▶ [What you should do]
Quote the whole listing verbatim.

▶ [Provided data]
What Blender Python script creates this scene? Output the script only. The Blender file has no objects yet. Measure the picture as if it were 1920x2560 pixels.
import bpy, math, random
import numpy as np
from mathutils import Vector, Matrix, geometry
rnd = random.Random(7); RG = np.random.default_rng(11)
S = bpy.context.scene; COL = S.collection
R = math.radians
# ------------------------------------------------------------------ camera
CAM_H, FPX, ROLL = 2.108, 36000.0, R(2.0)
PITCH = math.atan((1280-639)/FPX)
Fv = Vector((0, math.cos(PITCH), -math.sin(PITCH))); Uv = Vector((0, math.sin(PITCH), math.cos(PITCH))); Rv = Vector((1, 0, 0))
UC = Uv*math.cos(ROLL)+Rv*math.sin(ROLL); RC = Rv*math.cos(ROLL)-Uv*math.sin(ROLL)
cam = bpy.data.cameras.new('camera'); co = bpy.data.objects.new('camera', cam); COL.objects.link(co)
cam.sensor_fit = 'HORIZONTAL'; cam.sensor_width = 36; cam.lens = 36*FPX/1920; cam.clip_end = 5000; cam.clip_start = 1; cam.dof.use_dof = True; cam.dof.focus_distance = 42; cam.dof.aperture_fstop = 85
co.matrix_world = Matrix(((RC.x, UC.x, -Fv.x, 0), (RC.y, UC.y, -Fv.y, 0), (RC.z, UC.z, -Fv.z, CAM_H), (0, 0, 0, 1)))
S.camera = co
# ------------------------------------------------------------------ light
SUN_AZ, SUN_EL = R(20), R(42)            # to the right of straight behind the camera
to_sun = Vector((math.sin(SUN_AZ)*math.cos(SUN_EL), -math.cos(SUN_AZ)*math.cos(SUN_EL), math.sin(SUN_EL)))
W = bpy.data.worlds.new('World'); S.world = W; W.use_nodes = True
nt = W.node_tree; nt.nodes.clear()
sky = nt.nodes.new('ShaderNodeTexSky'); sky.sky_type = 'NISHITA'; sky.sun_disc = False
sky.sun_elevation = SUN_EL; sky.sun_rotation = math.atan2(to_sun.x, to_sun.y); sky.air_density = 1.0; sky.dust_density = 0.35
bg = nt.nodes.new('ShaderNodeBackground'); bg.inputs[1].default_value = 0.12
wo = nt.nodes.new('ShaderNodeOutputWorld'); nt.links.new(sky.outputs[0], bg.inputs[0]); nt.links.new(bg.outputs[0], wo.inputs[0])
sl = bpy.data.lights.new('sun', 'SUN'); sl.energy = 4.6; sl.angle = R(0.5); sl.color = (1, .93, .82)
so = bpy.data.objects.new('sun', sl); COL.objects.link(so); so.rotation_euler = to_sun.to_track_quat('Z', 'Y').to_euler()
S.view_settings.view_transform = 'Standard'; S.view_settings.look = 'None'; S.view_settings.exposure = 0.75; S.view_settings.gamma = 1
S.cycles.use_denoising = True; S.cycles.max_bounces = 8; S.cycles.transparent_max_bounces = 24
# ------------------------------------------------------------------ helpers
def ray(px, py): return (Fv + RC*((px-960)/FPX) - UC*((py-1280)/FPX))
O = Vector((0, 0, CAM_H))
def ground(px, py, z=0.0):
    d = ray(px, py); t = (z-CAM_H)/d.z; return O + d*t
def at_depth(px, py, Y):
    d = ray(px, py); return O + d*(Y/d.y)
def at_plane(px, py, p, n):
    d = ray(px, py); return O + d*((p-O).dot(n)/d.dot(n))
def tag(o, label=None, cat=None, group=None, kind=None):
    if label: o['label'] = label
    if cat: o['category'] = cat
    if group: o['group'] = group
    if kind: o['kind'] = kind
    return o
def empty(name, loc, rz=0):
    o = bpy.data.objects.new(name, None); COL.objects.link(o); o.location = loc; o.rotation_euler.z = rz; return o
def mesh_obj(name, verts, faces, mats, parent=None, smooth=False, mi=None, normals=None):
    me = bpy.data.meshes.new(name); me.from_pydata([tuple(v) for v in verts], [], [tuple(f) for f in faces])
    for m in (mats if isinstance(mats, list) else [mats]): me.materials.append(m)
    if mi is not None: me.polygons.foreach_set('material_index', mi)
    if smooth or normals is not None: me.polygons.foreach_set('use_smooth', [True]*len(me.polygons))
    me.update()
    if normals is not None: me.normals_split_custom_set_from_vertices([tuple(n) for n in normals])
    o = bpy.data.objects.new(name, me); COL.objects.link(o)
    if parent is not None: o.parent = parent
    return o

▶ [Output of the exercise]
What Blender Python script creates this scene? Output the script only. The Blender file has no objects yet. Measure the picture as if it were 1920x2560 pixels.
import bpy, math, random
import numpy as np
from mathutils import Vector, Matrix, geometry
rnd = random.Random(7); RG = np.random.default_rng(11)
S = bpy.context.scene; COL = S.collection
R = math.radians
# ------------------------------------------------------------------ camera
CAM_H, FPX, ROLL = 2.108, 36000.0, R(2.0)
PITCH = math.atan((1280-639)/FPX)
Fv = Vector((0, math.cos(PITCH), -math.sin(PITCH))); Uv = Vector((0, math.sin(PITCH), math.cos(PITCH))); Rv = Vector((1, 0, 0))
UC = Uv*math.cos(ROLL)+Rv*math.sin(ROLL); RC = Rv*math.cos(ROLL)-Uv*math.sin(ROLL)
cam = bpy.data.cameras.new('camera'); co = bpy.data.objects.new('camera', cam); COL.objects.link(co)
cam.sensor_fit = 'HORIZONTAL'; cam.sensor_width = 36; cam.lens = 36*FPX/1920; cam.clip_end = 5000; cam.clip_start = 1; cam.dof.use_dof = True; cam.dof.focus_distance = 42; cam.dof.aperture_fstop = 85
co.matrix_world = Matrix(((RC.x, UC.x, -Fv.x, 0), (RC.y, UC.y, -Fv.y, 0), (RC.z, UC.z, -Fv.z, CAM_H), (0, 0, 0, 1)))
S.camera = co
# ------------------------------------------------------------------ light
SUN_AZ, SUN_EL = R(20), R(42)            # to the right of straight behind the camera
to_sun = Vector((math.sin(SUN_AZ)*math.cos(SUN_EL), -math.cos(SUN_AZ)*math.cos(SUN_EL), math.sin(SUN_EL)))
W = bpy.data.worlds.new('World'); S.world = W; W.use_nodes = True
nt = W.node_tree; nt.nodes.clear()
sky = nt.nodes.new('ShaderNodeTexSky'); sky.sky_type = 'NISHITA'; sky.sun_disc = False
sky.sun_elevation = SUN_EL; sky.sun_rotation = math.atan2(to_sun.x, to_sun.y); sky.air_density = 1.0; sky.dust_density = 0.35
bg = nt.nodes.new('ShaderNodeBackground'); bg.inputs[1].default_value = 0.12
wo = nt.nodes.new('ShaderNodeOutputWorld'); nt.links.new(sky.outputs[0], bg.inputs[0]); nt.links.new(bg.outputs[0], wo.inputs[0])
sl = bpy.data.lights.new('sun', 'SUN'); sl.energy = 4.6; sl.angle = R(0.5); sl.color = (1, .93, .82)
so = bpy.data.objects.new('sun', sl); COL.objects.link(so); so.rotation_euler = to_sun.to_track_quat('Z', 'Y').to_euler()
S.view_settings.view_transform = 'Standard'; S.view_settings.look = 'None'; S.view_settings.exposure = 0.75; S.view_settings.gamma = 1
S.cycles.use_denoising = True; S.cycles.max_bounces = 8; S.cycles.transparent_max_bounces = 24
# ------------------------------------------------------------------ helpers
def ray(px, py): return (Fv + RC*((px-960)/FPX) - UC*((py-1280)/FPX))
O = Vector((0, 0, CAM_H))
def ground(px, py, z=0.0):
    d = ray(px, py); t = (z-CAM_H)/d.z; return O + d*t
def at_depth(px, py, Y):
    d = ray(px, py); return O + d*(Y/d.y)
def at_plane(px, py, p, n):
    d = ray(px, py); return O + d*((p-O).dot(n)/d.dot(n))
def tag(o, label=None, cat=None, group=None, kind=None):
    if label: o['label'] = label
    if cat: o['category'] = cat
    if group: o['group'] = group
    if kind: o['kind'] = kind
    return o
def empty(name, loc, rz=0):
    o = bpy.data.objects.new(name, None); COL.objects.link(o); o.location = loc; o.rotation_euler.z = rz; return o
def mesh_obj(name, verts, faces, mats, parent=None, smooth=False, mi=None, normals=None):
    me = bpy.data.meshes.new(name); me.from_pydata([tuple(v) for v in verts], [], [tuple(f) for f in faces])
    for m in (mats if isinstance(mats, list) else [mats]): me.materials.append(m)
    if mi is not None: me.polygons.foreach_set('material_index', mi)
    if smooth or normals is not None: me.polygons.foreach_set('use_smooth', [True]*len(me.polygons))
    me.update()
    if normals is not None: me.normals_split_custom_set_from_vertices([tuple(n) for n in normals])
    o = bpy.data.objects.new(name, me); COL.objects.link(o)
    if parent is not None: o.parent = parent
    return o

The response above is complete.